A Spacecom afirma que não teve acesso aos dados do caso em questão, mas diz que o sistema registra corretamente cada violação e a associa apenas a uma data e uma hora. Mesmo quando as faltas ocorrem num dia e se estendem até o dia seguinte, o tempo das violações não são computados em duplicidade.
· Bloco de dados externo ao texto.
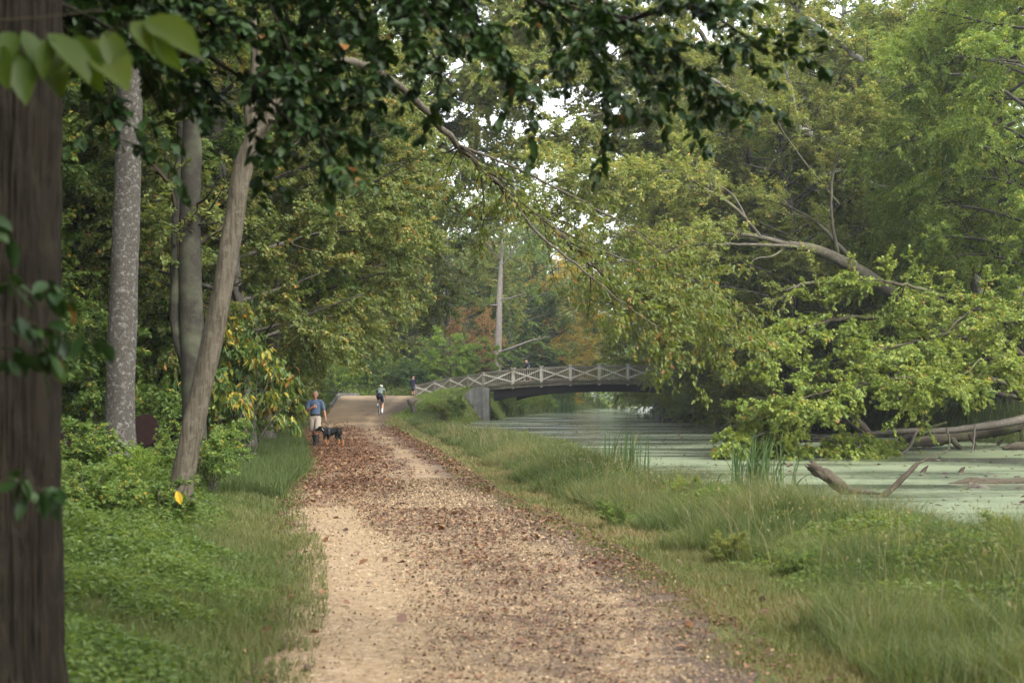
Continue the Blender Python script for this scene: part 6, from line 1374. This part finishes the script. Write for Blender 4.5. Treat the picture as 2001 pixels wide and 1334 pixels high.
    for q in (-1, 1): b.limb(((q * .18, .68, 1.40), .07), ((q * .225, .74, 1.27), .056))
    b.done('jersey', SAGE, c, .014, 4)
    b = Body(); b.limb(((0, .20, 1.04), (.158, .12)), ((0, .25, 1.12), (.152, .118))); b.limb(((.09, .24, 1.03), .11), ((.118, .48, .76), .078)); b.limb(((-.09, .24, 1.03), .11), ((-.122, .52, .92), .08)); b.done('shorts', NAVY, c, .014, 4)
    for (k, an) in (((.119, .43, .32), (.115, .375, .20)), ((-.12, .43, .61), (-.115, .365, .52))):
        b = Body(); b.limb((k, .054), (an, .043)); b.done('sock', WHT, c, .012, 2)
    for (h_, tp, m_) in (((.115, .36, .155), (.115, .51, .135), WHT), ((-.115, .35, .475), (-.115, .50, .455), BLK)):
        b = Body(); b.limb((h_, .044), (tp, .038)); b.done('shoe', m_, c, .012, 2)
    b = Body(); b.ball((0, .85, 1.60), (.092, .125, .078)); he = b.done('helmet', WHT, c, .01, 4)
    a = Acc()
    for sx in (-.05, -.017, .017, .05): tube(a, spline([(sx * 1.1, .735, 1.585), (sx * 1.05, .76, 1.635), (sx, .80, 1.665), (sx, .86, 1.68)], 10), [.009, .012, .008], 6)
    obj('vents', a.mesh('vents'), BLK, he, True)
    # --- person in black at the crest
    x, y = (807.5 - 1000.5) / F * 133., 133.; z = g1(x, y) + .03
    t = thing('person', 'person in long black tunic and dark cap standing with back turned beside the railing', 'person', (x, y, z), -.2)
    b = Body(); b.limb(((0, 0, .95), (.13, .1)), ((0, 0, 1.36), (.15, .1))); b.limb(((-.15, 0, 1.38), .05), ((.15, 0, 1.38), .05)); b.limb(((0, 0, 1.4), .052), ((0, .01, 1.5), .05)); head(b, (0, .02, 1.575), (.4, 1), .95)
    for q in (-1, 1):
        b.limb(((q * .085, 0, .9), .085), ((q * .08, -.01, .48), .055)); b.limb(((q * .08, -.01, .48), .052), ((q * .08, -.03, .36), .054), ((q * .075, -.01, .09), .034)); b.limb(((q * .075, -.02, .045), .036), ((q * .085, .12, .03), .032))
        b.limb(((q * .19, 0, 1.36), .05), ((q * .25, .0, 1.10), .04)); b.limb(((q * .25, 0, 1.10), .038), ((q * .2, .16, .98), .028)); hand(b, (q * .2, .16, .98), (-q * .3, .9, .1), (-q, 0, 0), 1, .7)
    b.done('body', SKD, t, .0085, 3)
    b = Body(); b.limb(((0, 0, .50), (.17, .15)), ((0, 0, .95), (.18, .135)), ((0, 0, 1.32), (.18, .125))); b.limb(((-.16, 0, 1.385), .07), ((.16, 0, 1.385), .07))
    for q in (-1, 1): b.limb(((q * .19, 0, 1.36), .07), ((q * .255, 0, 1.10), .062), ((q * .225, .08, 1.03), .055))
    b.done('tunic', NAVY, t, .015, 4)
    b = Body(); b.ball((0, .015, 1.625), (.085, .1, .07)); b.limb(((0, .09, 1.615), (.07, .015)), ((.02, .17, 1.605), (.055, .012))); b.done('cap', DHAIR, t, .01, 3)
    for q in (-1, 1): b = Body(); b.limb(((q * .075, -.02, .05), .042), ((q * .085, .13, .038), .038)); b.done('shoe', BLK, t, .012, 2)
    # --- walker on the bridge, heading left
    x, y = (1031 - 1000.5) / F * 120., 120.2; z = P(1031, 747.5, 118.3)[2]
    t = thing('person', 'bald person in navy T-shirt walking across the footbridge', 'person', (x, y, z))
    b = Body(); b.limb(((0, 0, .98), (.11, .14)), ((-.03, 0, 1.42), (.115, .165))); b.limb(((-.03, -.17, 1.46), .055), ((-.03, .17, 1.46), .055)); b.limb(((-.04, 0, 1.47), .058), ((-.07, 0, 1.58), .053)); head(b, (-.095, 0, 1.665), (-1, -.15))
    b.limb(((0, -.09, .95), .095), ((-.18, -.09, .54), .06)); b.limb(((-.18, -.09, .54), .058), ((-.17, -.09, .40), .058), ((-.26, -.09, .10), .036)); b.limb(((-.25, -.09, .05), .04), ((-.40, -.09, .05), .034))
    b.limb(((0, .09, .95), .095), ((.08, .09, .52), .06)); b.limb(((.08, .09, .52), .058), ((.16, .09, .40), .058), ((.28, .09, .14), .036)); b.limb(((.29, .09, .09), .04), ((.17, .09, .03), .034))
    b.limb(((-.03, -.2, 1.45), .052), ((.03, -.25, 1.17), .043)); b.limb(((.03, -.25, 1.17), .04), ((-.16, -.26, 1.02), .028)); hand(b, (-.16, -.26, 1.02), (-.9, 0, -.4), (0, 1, 0), 1, .8)
    b.limb(((-.03, .2, 1.45), .052), ((.06, .25, 1.17), .043)); b.limb(((.06, .25, 1.17), .04), ((-.08, .26, .98), .028)); hand(b, (-.08, .26, .98), (-.8, 0, -.6), (0, -1, 0), -1, .8)
    b.done('body', SKP, t, .0085, 3)
    b = Body(); b.limb(((0, 0, 1.02), (.135, .165)), ((-.03, 0, 1.42), (.14, .19))); b.limb(((-.03, -.17, 1.455), .072), ((-.03, .17, 1.455), .072))
    for q in (-1, 1): b.limb(((-.03, q * .2, 1.44), .072), ((0, q * .235, 1.27), .064))
    b.done('shirt', NAVY, t, .014, 4)
    a = Acc(); tube(a, spline([(.10, -.06, 1.44), (.118, -.05, 1.3), (.125, -.04, 1.15)], 8), [.03, .034, .02], 8); obj('back_panel', a.mesh('back_panel'), plain_mat('pale_blue_cloth', (.32, .38, .48), .8, .2, .1), t, True)
    b = Body(); b.limb(((0, 0, .96), (.13, .165)), ((0, 0, 1.04), (.125, .16))); b.limb(((0, -.09, .92), .11), ((-.14, -.09, .62), .09)); b.limb(((0, .09, .92), .11), ((.06, .09, .60), .09)); b.done('shorts', NAVY, t, .014, 4)
    for (h_, tp) in (((-.25, -.09, .055), (-.41, -.09, .06)), ((.29, .09, .10), (.16, .09, .04))): b = Body(); b.limb((h_, .046), (tp, .04)); b.done('shoe', NAVY, t, .012, 2)
    eyes(t, (-.095, 0, 1.665), (-1, -.15), DK)
# ------------------------------------------------------------------ light, air, camera
def sky_and_light():
    w = bpy.data.worlds.new('World'); sc.world = w; w.use_nodes = True; nt = w.node_tree; nt.nodes.clear()
    out = nt.nodes.new('ShaderNodeOutputWorld'); bg = nt.nodes.new('ShaderNodeBackground'); s = nt.nodes.new('ShaderNodeTexSky')
    el, az = math.radians(48), math.radians(140)
    s.sky_type = 'NISHITA'; s.sun_disc = False; s.sun_elevation = el; s.sun_rotation = az; s.dust_density = 3.; s.air_density = 1.; s.ozone_density = 1.
    hs = nt.nodes.new('ShaderNodeHueSaturation'); hs.inputs['Saturation'].default_value = .22   # an overcast, whitish sky
    nt.links.new(s.outputs[0], hs.inputs['Color']); nt.links.new(hs.outputs[0], bg.inputs[0]); bg.inputs[1].default_value = .15; nt.links.new(bg.outputs[0], out.inputs[0])
    L = bpy.data.lights.new('sun', 'SUN'); L.energy = 1.2; L.angle = math.radians(25); L.color = (1, .95, .87)
    o = bpy.data.objects.new('sun', L); COL.objects.link(o)
    d = Vector((math.sin(az) * math.cos(el), math.cos(az) * math.cos(el), math.sin(el)))   # towards the sun
    o.rotation_euler = d.to_track_quat('Z', 'Y').to_euler()

def haze():
    a = Acc(); x, y0, y1, z0, z1 = 180, -50, 430, -3, 52
    hexa(a, [(-x, y0, z0), (x, y0, z0), (x, y1, z0), (-x, y1, z0), (-x, y0, z1), (x, y0, z1), (x, y1, z1), (-x, y1, z1)])
    m, nt, out = newmat('thin_air'); v = ND(nt, 'VolumePrincipled'); v.inputs['Color'].default_value = (.80, .88, .95, 1); v.inputs['Density'].default_value = .00024; v.inputs['Anisotropy'].default_value = .2
    nt.links.new(v.outputs[0], out.inputs['Volume'])
    tag(obj('haze', a.mesh('haze'), m), kind='stuff')

def camera():
    c = bpy.data.cameras.new('camera'); o = bpy.data.objects.new('camera', c); COL.objects.link(o)
    o.location = (0, 0, CAMZ); o.rotation_euler = (math.radians(90), 0, 0)
    c.sensor_width = 36; c.lens = F / 2001 * 36; c.shift_y = (773 - 667) / 2001; c.clip_end = 2000; c.clip_start = .1
    c.dof.use_dof = True; c.dof.focus_distance = 55; c.dof.aperture_fstop = 3.2
    sc.camera = o

build_mats(); build_ground(); build_path(); build_water(); build_grass(); wood(); bridge(); props(); people(); sky_and_light(); haze(); camera()
vs = sc.view_settings; vs.view_transform = 'Standard'; vs.look = 'None'; vs.gamma = 1; vs.use_curve_mapping = False; vs.exposure = 2.3
cy = sc.cycles
cy.max_bounces = 8; cy.diffuse_bounces = 6; cy.glossy_bounces = 2; cy.transmission_bounces = 6; cy.transparent_max_bounces = 4; cy.volume_bounces = 0
cy.use_denoising = True; cy.caustics_reflective = False; cy.caustics_refractive = False; cy.sample_clamp_indirect = 6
A piauí tentou ouvir a Secretaria de Estado da Segurança Pública e o Depen-PR, mas os órgãos não indicaram ninguém para entrevista. Tampouco responderam aos questionamentos enviados por e-mail. Um agente penitenciário que trabalha num dos Postos de Atendimento ao Monitorado (PAM), onde as tornozeleiras são instaladas nos presos, definiu a migração da Spacecom para a Show como “uma bagunça”. Num relatório anexado pela PGE aos processos, diversos PAMs apontam problemas técnicos na colocação das tornozeleiras e falta de assessoria por parte das operadoras. “Existe uma preocupação grande entre nós. Se chega uma ordem da Justiça para botar um número xis de tornozeleiras, podemos responder por crime de responsabilidade se não fizermos a instalação direito. Eu diria que o sistema está em risco”, afirmou o agente, sob condição de anonimato. “Queríamos ter a chance de realizar nosso trabalho sem as falhas básicas que vêm ocorrendo.”
* Reportagem atualizada às 12:48 do dia 26/01 para incluir posicionamento enviado pela Casa Civil do Paraná.